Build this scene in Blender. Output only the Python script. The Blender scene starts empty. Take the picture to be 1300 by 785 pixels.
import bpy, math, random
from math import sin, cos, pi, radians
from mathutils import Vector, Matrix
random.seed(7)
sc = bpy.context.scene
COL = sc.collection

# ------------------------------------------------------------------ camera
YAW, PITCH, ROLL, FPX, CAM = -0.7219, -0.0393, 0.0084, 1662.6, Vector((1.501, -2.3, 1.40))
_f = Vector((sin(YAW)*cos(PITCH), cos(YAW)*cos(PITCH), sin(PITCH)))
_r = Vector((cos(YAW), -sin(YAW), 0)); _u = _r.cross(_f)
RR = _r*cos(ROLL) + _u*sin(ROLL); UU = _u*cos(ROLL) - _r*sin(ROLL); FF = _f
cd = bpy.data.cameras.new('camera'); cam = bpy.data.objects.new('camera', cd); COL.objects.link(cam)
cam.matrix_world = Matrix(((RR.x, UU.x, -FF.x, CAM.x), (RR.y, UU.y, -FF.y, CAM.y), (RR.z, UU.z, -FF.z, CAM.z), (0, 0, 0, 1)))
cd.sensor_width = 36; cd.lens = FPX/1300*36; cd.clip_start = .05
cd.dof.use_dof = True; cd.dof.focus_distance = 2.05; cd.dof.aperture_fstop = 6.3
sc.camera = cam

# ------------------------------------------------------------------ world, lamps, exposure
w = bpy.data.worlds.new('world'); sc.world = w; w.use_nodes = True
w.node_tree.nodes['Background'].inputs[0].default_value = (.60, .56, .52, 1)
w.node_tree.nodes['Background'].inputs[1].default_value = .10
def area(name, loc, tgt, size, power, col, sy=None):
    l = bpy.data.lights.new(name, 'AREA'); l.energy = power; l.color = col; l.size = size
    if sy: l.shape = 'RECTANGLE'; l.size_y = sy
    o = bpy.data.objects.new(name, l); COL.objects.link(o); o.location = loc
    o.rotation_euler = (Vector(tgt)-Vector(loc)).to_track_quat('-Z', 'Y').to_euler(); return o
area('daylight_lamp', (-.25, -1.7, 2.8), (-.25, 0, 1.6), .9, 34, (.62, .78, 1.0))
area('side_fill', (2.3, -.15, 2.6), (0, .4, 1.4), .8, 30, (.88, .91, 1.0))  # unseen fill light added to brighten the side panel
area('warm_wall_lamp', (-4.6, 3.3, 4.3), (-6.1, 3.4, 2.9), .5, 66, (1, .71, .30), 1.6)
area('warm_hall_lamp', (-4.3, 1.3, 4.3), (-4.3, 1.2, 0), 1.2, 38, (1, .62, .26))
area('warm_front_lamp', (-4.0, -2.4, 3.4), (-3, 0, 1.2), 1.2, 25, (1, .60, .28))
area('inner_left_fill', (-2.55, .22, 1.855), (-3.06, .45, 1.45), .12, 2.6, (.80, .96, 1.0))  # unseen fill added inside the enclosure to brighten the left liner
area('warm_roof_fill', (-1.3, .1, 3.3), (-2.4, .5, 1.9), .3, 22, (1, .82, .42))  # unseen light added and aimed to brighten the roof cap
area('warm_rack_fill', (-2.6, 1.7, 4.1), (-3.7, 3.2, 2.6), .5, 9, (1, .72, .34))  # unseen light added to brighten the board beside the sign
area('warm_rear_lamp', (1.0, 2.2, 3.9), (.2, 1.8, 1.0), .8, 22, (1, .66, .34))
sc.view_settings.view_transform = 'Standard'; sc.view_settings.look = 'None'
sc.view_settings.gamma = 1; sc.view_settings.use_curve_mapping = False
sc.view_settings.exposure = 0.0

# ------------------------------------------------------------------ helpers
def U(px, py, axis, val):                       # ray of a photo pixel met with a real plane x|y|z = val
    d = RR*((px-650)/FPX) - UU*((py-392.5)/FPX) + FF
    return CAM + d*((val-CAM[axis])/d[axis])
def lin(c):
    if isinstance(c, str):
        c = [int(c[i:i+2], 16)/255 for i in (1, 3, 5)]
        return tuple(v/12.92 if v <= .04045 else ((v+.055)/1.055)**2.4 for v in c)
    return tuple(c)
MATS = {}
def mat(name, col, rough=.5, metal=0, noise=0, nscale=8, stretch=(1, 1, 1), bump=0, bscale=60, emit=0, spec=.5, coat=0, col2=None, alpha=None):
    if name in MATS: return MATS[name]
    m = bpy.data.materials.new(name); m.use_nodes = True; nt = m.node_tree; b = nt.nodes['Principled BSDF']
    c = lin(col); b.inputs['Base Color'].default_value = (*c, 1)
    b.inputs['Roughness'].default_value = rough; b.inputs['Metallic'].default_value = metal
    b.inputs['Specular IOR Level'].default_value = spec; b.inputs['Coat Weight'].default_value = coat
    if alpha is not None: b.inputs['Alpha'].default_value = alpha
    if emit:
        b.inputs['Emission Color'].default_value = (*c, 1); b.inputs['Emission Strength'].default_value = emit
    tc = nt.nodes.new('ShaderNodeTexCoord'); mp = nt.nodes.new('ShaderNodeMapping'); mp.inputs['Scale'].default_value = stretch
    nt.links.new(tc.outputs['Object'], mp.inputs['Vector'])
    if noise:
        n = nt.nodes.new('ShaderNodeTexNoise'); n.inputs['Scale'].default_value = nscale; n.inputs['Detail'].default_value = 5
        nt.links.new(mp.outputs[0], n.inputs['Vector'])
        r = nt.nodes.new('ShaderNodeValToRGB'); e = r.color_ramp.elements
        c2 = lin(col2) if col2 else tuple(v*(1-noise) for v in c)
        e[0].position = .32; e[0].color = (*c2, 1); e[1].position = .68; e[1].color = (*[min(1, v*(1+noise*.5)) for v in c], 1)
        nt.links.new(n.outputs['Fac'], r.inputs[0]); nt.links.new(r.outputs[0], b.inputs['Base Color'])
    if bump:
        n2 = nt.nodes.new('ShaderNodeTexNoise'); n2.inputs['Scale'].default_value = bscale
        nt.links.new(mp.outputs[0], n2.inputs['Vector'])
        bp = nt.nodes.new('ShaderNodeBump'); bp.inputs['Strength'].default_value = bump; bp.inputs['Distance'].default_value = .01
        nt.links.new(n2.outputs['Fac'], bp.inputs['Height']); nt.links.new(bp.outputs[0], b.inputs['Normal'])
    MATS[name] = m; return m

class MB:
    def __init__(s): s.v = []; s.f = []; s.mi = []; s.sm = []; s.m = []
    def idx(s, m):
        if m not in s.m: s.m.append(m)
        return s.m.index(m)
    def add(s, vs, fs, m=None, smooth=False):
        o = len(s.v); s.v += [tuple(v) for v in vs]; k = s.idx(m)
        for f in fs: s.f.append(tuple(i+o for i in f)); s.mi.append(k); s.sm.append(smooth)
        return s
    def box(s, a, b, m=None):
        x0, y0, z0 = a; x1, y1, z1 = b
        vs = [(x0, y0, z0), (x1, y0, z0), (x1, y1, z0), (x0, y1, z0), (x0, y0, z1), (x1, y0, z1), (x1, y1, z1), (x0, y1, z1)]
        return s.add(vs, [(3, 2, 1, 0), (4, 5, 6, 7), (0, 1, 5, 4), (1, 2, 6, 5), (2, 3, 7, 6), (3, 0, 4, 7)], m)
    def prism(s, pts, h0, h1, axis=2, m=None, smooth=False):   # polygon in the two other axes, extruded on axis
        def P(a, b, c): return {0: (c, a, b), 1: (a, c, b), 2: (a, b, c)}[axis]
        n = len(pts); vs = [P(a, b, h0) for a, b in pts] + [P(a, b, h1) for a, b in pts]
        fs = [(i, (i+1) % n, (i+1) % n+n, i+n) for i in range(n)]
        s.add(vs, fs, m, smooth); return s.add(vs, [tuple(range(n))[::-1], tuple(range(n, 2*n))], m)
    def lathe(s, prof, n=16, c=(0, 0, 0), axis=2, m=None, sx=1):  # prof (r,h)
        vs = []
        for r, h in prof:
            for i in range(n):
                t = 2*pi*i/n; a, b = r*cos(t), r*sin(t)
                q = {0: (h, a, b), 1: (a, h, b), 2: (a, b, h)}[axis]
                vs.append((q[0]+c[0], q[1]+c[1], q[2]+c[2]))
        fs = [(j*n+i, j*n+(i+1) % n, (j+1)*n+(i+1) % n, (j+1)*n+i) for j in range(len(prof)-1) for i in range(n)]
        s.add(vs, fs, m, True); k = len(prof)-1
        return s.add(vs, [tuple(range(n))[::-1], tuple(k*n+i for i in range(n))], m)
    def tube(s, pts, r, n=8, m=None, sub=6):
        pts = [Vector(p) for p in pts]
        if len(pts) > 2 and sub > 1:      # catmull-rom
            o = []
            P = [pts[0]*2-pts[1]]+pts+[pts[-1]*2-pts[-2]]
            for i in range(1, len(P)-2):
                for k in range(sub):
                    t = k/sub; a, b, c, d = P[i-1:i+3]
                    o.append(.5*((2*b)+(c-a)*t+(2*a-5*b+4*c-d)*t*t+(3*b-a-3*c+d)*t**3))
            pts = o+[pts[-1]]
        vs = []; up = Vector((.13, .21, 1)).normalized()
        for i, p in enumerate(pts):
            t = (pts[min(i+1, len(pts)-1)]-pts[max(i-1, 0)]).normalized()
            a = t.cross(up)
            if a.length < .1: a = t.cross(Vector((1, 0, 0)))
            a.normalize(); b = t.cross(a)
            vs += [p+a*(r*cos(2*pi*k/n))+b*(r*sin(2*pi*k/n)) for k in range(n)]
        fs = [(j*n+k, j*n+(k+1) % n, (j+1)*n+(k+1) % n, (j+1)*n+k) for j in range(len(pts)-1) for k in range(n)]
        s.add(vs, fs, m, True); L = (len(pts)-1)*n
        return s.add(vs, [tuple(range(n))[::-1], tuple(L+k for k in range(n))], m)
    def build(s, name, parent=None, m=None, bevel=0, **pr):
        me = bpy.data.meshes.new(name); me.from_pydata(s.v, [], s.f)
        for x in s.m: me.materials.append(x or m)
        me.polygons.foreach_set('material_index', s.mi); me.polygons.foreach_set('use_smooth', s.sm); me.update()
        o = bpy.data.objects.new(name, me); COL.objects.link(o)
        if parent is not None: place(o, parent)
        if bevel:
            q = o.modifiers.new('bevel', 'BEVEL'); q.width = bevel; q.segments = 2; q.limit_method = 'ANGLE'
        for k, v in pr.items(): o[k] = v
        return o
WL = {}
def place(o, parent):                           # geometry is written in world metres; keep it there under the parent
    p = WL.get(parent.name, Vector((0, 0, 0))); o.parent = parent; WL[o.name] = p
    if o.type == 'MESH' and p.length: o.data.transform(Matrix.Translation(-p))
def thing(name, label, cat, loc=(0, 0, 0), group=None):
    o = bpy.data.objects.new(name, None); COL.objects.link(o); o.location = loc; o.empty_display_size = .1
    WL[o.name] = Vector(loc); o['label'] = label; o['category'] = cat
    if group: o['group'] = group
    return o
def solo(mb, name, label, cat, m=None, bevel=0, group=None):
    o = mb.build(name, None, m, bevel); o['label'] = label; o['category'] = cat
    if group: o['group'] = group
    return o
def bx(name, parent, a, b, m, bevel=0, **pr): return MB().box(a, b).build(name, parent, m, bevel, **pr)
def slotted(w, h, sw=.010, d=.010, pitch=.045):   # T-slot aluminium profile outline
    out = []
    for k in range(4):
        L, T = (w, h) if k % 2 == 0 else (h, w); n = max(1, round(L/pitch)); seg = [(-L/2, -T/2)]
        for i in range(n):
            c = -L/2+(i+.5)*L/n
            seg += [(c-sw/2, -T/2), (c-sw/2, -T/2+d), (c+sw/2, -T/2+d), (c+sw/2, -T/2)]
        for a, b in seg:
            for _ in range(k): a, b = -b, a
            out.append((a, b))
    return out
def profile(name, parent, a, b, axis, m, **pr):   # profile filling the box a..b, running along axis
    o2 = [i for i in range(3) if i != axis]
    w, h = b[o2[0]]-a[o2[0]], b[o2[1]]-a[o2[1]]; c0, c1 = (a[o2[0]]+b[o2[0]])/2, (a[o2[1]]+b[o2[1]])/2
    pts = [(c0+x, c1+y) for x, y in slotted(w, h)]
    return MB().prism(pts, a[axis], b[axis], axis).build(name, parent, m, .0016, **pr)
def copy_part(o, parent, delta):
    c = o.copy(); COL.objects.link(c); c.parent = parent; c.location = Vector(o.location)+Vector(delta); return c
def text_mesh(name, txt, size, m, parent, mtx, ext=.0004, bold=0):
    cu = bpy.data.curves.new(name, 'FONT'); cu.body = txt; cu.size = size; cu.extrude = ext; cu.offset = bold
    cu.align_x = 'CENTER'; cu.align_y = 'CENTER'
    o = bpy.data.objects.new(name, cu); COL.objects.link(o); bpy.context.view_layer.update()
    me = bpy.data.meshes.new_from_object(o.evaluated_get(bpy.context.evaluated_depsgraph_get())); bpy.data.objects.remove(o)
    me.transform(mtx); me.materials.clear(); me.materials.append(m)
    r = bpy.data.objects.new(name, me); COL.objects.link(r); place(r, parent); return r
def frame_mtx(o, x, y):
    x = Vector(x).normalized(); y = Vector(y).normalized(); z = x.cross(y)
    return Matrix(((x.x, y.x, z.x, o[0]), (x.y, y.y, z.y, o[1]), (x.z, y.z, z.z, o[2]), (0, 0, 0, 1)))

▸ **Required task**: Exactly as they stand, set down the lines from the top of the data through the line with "sc.camera = cam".

▸ **Exercise response**:
Build this scene in Blender. Output only the Python script. The Blender scene starts empty. Take the picture to be 1300 by 785 pixels.
import bpy, math, random
from math import sin, cos, pi, radians
from mathutils import Vector, Matrix
random.seed(7)
sc = bpy.context.scene
COL = sc.collection

# ------------------------------------------------------------------ camera
YAW, PITCH, ROLL, FPX, CAM = -0.7219, -0.0393, 0.0084, 1662.6, Vector((1.501, -2.3, 1.40))
_f = Vector((sin(YAW)*cos(PITCH), cos(YAW)*cos(PITCH), sin(PITCH)))
_r = Vector((cos(YAW), -sin(YAW), 0)); _u = _r.cross(_f)
RR = _r*cos(ROLL) + _u*sin(ROLL); UU = _u*cos(ROLL) - _r*sin(ROLL); FF = _f
cd = bpy.data.cameras.new('camera'); cam = bpy.data.objects.new('camera', cd); COL.objects.link(cam)
cam.matrix_world = Matrix(((RR.x, UU.x, -FF.x, CAM.x), (RR.y, UU.y, -FF.y, CAM.y), (RR.z, UU.z, -FF.z, CAM.z), (0, 0, 0, 1)))
cd.sensor_width = 36; cd.lens = FPX/1300*36; cd.clip_start = .05
cd.dof.use_dof = True; cd.dof.focus_distance = 2.05; cd.dof.aperture_fstop = 6.3
sc.camera = cam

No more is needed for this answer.